Not Everything is Bad

Spending all of one’s days sitting in one’s room, contemplating the mysteries of the universe and the meaning of life, has a tendency to cause one to slowly slip into the depths of unrelenting madness, I’ve found. This is knowledge I’ve acquired over the past six years, after half-willingly enjoying a luxury every teenager dreams of: doing absolutely nothing. When one is deep in the soul-numbing questioning of the entirety of existence and has absolutely nothing to do, it is next to impossible to find the motivation to do anything, let alone go to a party at a near-stranger’s house with a bunch of other near-strangers. But that’s exactly what I somehow did today.

I’ve spent the past two weeks struggling to find the will to do anything of significance. Mostly, my days consisted of getting up long past noon, staying in my PJs all day, watching TV, and gorging myself on potato chips or whatever wretchedly unhealthy thing I could get my hands on. It wasn’t that I was trying to turn myself into a giant, stinky blob, it’s more that I literally did not have any space in my anguished little brain to think up a better way to spend my time. So, yes, any progress that I had managed to amass since my last depressive episode, is essentially gone. But that’s really how my life has been going for so long: make progress, lose a little progress, lose all progress, repeat. To everyone else, I really must look like a spoiled brat who’s given up on life. And maybe that’s the truth. I really have no effing clue anymore. Oh, interesting; “effing” is actually a word. Where was I going with this? Oh right. So anyway, as you could probably discern from my last post, I’m desperately trying to figure out how in the heck I’m supposed to move forward. I’m also trying to process what exactly I’ve been through, but…well, both have proven equally difficult, and I guess that’s because they’re related. I think if I knew just what to make of these past six years, maybe I’d be better equipped to figure out where to go from here. But considering I can’t even reliably remember half of what’s happened, this mess is far from figured out. And that’s scary. Because if you don’t know where to go, how can you move forward?
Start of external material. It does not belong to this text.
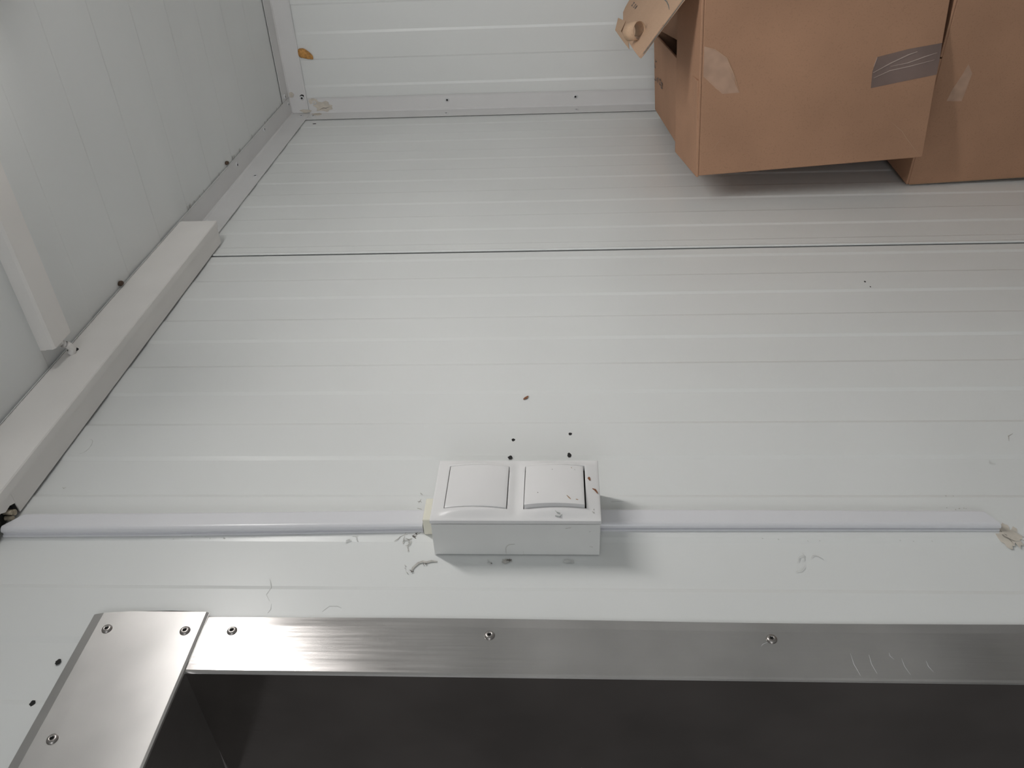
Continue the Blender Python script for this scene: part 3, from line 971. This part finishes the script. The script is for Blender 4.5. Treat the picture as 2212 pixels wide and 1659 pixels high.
# folded strip hanging over the free edge
mb = MB()
P = lambda s_, b_, h: tuple(fo + sd * s_ + BM[1] * b_ + fn * h)
def slab(mb_, pts_):
    k_ = len(pts_)
    mb_.add([P(*q) for q in pts_] + [P(q[0], q[1], q[2] + .0008) for q in pts_],
            [tuple(range(k_))[::-1], tuple(range(k_, 2 * k_))] + [(i, (i + 1) % k_, k_ + (i + 1) % k_, k_ + i) for i in range(k_)])
slab(mb, [(.1305, .3438, .0045), (.1475, .2858, .0060), (.1400, .2350, .0060), (.1244, .2616, .0048)])
slab(mb, [(.1475, .2858, .0060), (.1500, .2250, -.0040), (.1505, .1574, -.0090), (.1440, .1750, -.0050), (.1400, .2350, .0060)])
st_ = obj('paper_curl', mb, 'paper_curl', ubx)
st_.parent = rf
# print and pencil on the flap
def glyphs(mb_, O, u, v, n, size, shapes):
    for ox, oy, g in shapes:
        for stk in g:
            ribbon(mb_, [(ox + a * size, oy + b_ * size) for a, b_ in stk], size * 0.17, O, u, v, n, 0.0002, False)
G = {'N': [[(0, 0), (0, 1)], [(0, 1), (.6, 0)], [(.6, 0), (.6, 1)]], '0': [[(.3, 0), (0, .3), (0, .7), (.3, 1), (.6, .7), (.6, .3), (.3, 0)]],
     '8': [[(.3, .5), (0, .75), (.3, 1), (.6, .75), (.3, .5), (0, .25), (.3, 0), (.6, .25), (.3, .5)]], 'F': [[(0, 0), (0, 1), (.55, 1)], [(0, .5), (.4, .5)]],
     'L': [[(0, 1), (0, 0), (.5, 0)]], 'A': [[(0, 0), (.3, 1), (.6, 0)], [(.15, .4), (.45, .4)]], 'T': [[(.3, 0), (.3, 1)], [(0, 1), (.6, 1)]], 'M': [[(0, 0), (0, 1), (.3, .4), (.6, 1), (.6, 0)]]}
mb = MB()
glyphs(mb, fo + fn * 0.0046 + sd * 0.0990 + BM[1] * 0.262, -sd, BM[1], fn, 0.010, [(0, 0.036, G['N']), (0, 0.012, G['0']), (0, -0.006, G['8'])])
g_ = obj('printed_mark', mb, 'print_ink', ubx)
g_.parent = rf
mb = MB()
ribbon(mb, [(0.0640, 0.150), (0.0600, 0.130), (0.0585, 0.100), (0.0590, 0.075), (0.0615, 0.050), (0.0652, 0.0272)], 0.0016, fo + fn * 0.0046, sd, BM[1], fn, 0.0002)
g_ = obj('pencil_curve', mb, 'pencil_ink', ubx)
g_.parent = rf
mb = MB()
to = Vector(up_(0, 0, 0.0060))
glyphs(mb, to, BM[0], BM[1], BM[2], 0.012, [(0.088, 0.428, G['F']), (0.098, 0.415, G['T'])])
glyphs(mb, to, BM[0], BM[1], BM[2], 0.015, [(0.064, 0.425, G['L']), (0.066, 0.395, G['A']), (0.068, 0.362, G['M']), (0.066, 0.340, G['N'])])
obj('printed_mark', mb, 'print_ink', ubx)
# torn paper and clear tape on the front
def fpoly(fr, ax, org, pts, mat, name, parent, th=0.0003, holder=None):
    mb_ = MB().prism(pts, org, ax[0], ax[2], -ax[1], th)
    o = obj(name, mb_, mat, parent)
    if holder is not None:
        o.parent = holder
    return o
fpoly(up_, BM, BA, [(0.1977, -.0028), (0.1911, -.0194), (0.1784, -.0373), (0.165, -.0440), (0.154, -.0490), (0.140, -.0520), (0.1258, -.0590), (0.1262, -.0330), (0.1397, -.0181), (0.1543, -.0030)], 'torn_paper', 'torn_paper', ubx, holder=body)
mb = MB()
ribbon(mb, [(0.1977, -.003), (0.192, -.0194), (0.1784, -.0373), (0.154, -.0490), (0.1258, -.0595)], 0.0010, BA, BM[0], BM[2], -BM[1], 0.0006)
ribbon(mb, [(0.166, -.0400), (0.157, -.0450), (0.150, -.0440), (0.140, -.0510)], 0.0008, BA, BM[0], BM[2], -BM[1], 0.0006)
ribbon(mb, [(0.1540, -.004), (0.1440, -.0160), (0.136, -.0220), (0.130, -.0300)], 0.0008, BA, BM[0], BM[2], -BM[1], 0.0006)
o = obj('paper_tear', mb, 'cardboard_pale', ubx); o.parent = body
o = fpoly(up_, BM, BA, [(0.1603, -.2633), (0.1400, -.2590), (0.1154, -.2600), (0.1215, -.310), (0.1270, -.3570), (0.150, -.3574), (0.1722, -.3570), (0.1680, -.310)], 'clear_tape', 'clear_tape', ubx, 0.0005, body)
mb = MB()
ribbon(mb, [(0.138, -.2600), (0.150, -.285), (0.160, -.310), (0.163, -.322)], 0.0013, BA, BM[0], BM[2], -BM[1], 0.0013)
ribbon(mb, [(0.145, -.285), (0.148, -.310), (0.155, -.335), (0.159, -.352)], 0.0011, BA, BM[0], BM[2], -BM[1], 0.0012)
ribbon(mb, [(0.130, -.262), (0.139, -.285), (0.143, -.315), (0.149, -.350)], 0.0011, BA, BM[0], BM[2], -BM[1], 0.0012)
ribbon(mb, [(0.160, -.2633), (0.147, -.2600)], 0.0012, BA, BM[0], BM[2], -BM[1], 0.0012)
o = obj('tape_wrinkle', mb, 'tape_wrinkle', ubx); o.parent = body
# crease near the lower corner
mb = MB()
ribbon(mb, [(0.060, -.300), (0.045, -.318), (0.032, -.328), (0.020, -.338), (0.006, -.350)], 0.0007, BA, BM[0], BM[2], -BM[1], 0.0004)
o = obj('crease', mb, 'cardboard_pale', ubx); o.parent = body
mb = MB()
ribbon(mb, [(0.040, -.022), (0.052, -.030), (0.060, -.038)], 0.0005, BA, BM[0], BM[2], -BM[1], 0.0003)
o = obj('crease', mb, 'cardboard_pale', ubx); o.parent = body

# lower box
LA = Vector((0.0040, 0.8339, -0.6205))
LM = [Vector((0.99594, -0.08713, 0.02269)), Vector((0.08602, 0.99523, 0.04603)), Vector((-0.02659, -0.04389, 0.99868))]
LH, LL, LW = 0.44, 0.40, 0.42
lo_ = frame(LA, LM)
lbx = thing('cardboard_box', 'lower brown cardboard box under the overhanging upper box', 'cardboard box', lo_(LW / 2, LL / 2, -LH), 'stacked cardboard boxes')
mb = MB()
fbox(mb, lo_, 0, LW, 0, BT, -LH, -.004)
fbox(mb, lo_, 0, LW, LL - BT, LL, -LH, -.004)
fbox(mb, lo_, 0.0, BT, BT, LL - BT, -LH, -.004)
fbox(mb, lo_, LW - BT, LW, BT, LL - BT, -LH, -.004)
fbox(mb, lo_, BT, LW - BT, BT, LL - BT, -LH, -LH + BT)
lb = obj('box_body', mb, 'cardboard', lbx, 0.0012)
for a0, a1 in ((0.0, LW / 2 - .001), (LW / 2 + .001, LW)):
    mb = MB()
    fbox(mb, lo_, a0, a1, 0, LL, -.004, -.0005)
    obj('flap', mb, 'cardboard', lbx, 0.0010)
o = fpoly(lo_, LM, LA, [(0.1980, -.0468), (0.1832, -.0567), (0.1581, -.0547), (0.1398, -.0528), (0.1416, -.0290), (0.1598, -.0330), (0.182, -.042)], 'torn_paper', 'torn_paper', lbx, 0.0003, lb)
# seam strip along the wall-side corner
mb = MB()
mb.hull8([lo_(a, b_, c) for a in (-.0012, 0.0) for b_ in (0.001, 0.035) for c in (-LH + .01, -.006)])
obj('glue_seam', mb, 'cardboard_edge', lbx)
# box at the bottom of the stack
bt = [lo_(a, b_, -LH) for a in (0.006, LW) for b_ in (0.0, LL)]
mb = MB()
mb.hull8([(x, y, zz_) for (x, y, z) in bt for zz_ in (ZF, z - .0005)])
bbx = thing('cardboard_box', 'cardboard box at the foot of the stack on the floor', 'cardboard box', (bt[0][0] + .2, bt[0][1] + .2, ZF), 'stacked cardboard boxes')
obj('box_body', mb, 'cardboard', bbx, 0.0015)
mb = MB()
pz = [lo_(a, -.0004, -LH - .002) for a in (0.18, 0.23)]
mb.box(pz[0][0], pz[1][0], pz[0][1] - .0205, pz[0][1] - .0195, -1.45, -1.10)
obj('tape_strip', mb, 'torn_paper', bbx)

# ------------------------------------------------------------------ ceiling lamp (source of the room light, just out of frame)
lamp = thing('ceiling_light', 'white linear ceiling lamp fed by the ceiling trunking', 'lamp', (0.77, 0.285, ZC))
mb = MB().box(0.46, 1.12, 0.235, 0.335, ZC - 0.080, ZC - 0.0005)
for q in ((0.46, 0.4695, 0.235, 0.335), (1.1105, 1.12, 0.235, 0.335), (0.4695, 1.1105, 0.235, 0.2425), (0.4695, 1.1105, 0.3275, 0.335)):
    mb.box(*q, ZC - 0.085, ZC - 0.080)
obj('lamp_body', mb, 'trim_paint', lamp)
prof = [(0.285 - 0.041 * math.cos(a), ZC - 0.0815 - 0.034 * math.sin(a)) for a in [math.pi * i / 14 for i in range(15)]]
mb = MB()
mb.sweep(prof, lambda p, q, t: (t, p, q), 0.472, 1.108)
obj('diffuser', mb, 'lamp_diffuser', lamp)

for o in bpy.data.objects:
    if '_o' in o.keys():
        del o['_o']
But maybe the key to it all is imperfection. If I stop trying to obtain the impossible, and just live life in all its chaotic order; if I just relinquish all control, accept the facts, and just move on already, I’ll finally make progress. Or maybe it’s some sort of middle ground, between having everything figured out and knowing nothing at all.

It’s hard, at the root of it all. Life’s just hard. This is just hard. Not knowing, and struggling, and trying, it’s all hard.

But it’s not all bad.

I went to the party, full of near-strangers and so many opportunities to screw up. I had fun; and I got out of the house; and I talked; and I laughed really, really hard. And I smiled and after it all, I got a picture from the big pile of presents we exchanged. It doesn’t match my room, like, at all. And it’s hard to read. And it wasn’t the pretty wind chimes I originally got, or the blue picture and the treble-clef hook I got the second time. But it says “love never fails”. And I like that, ’cause I guess it’s true. I want it to be true. That’s what I want out of life, to love everyone. To watch the ones I love succeed. To watch the evil in this world be wiped out, and to be part of the cause of its disappearance. To feel the joy that only love can bring. For us all, one family, to be triumphant.

It was a good day. It wasn’t a perfect day at all. I didn’t get up ’til four. I only ate two meals. My eyebrows aren’t plucked. I was twenty minutes late. But it was a good day. A really, good, day.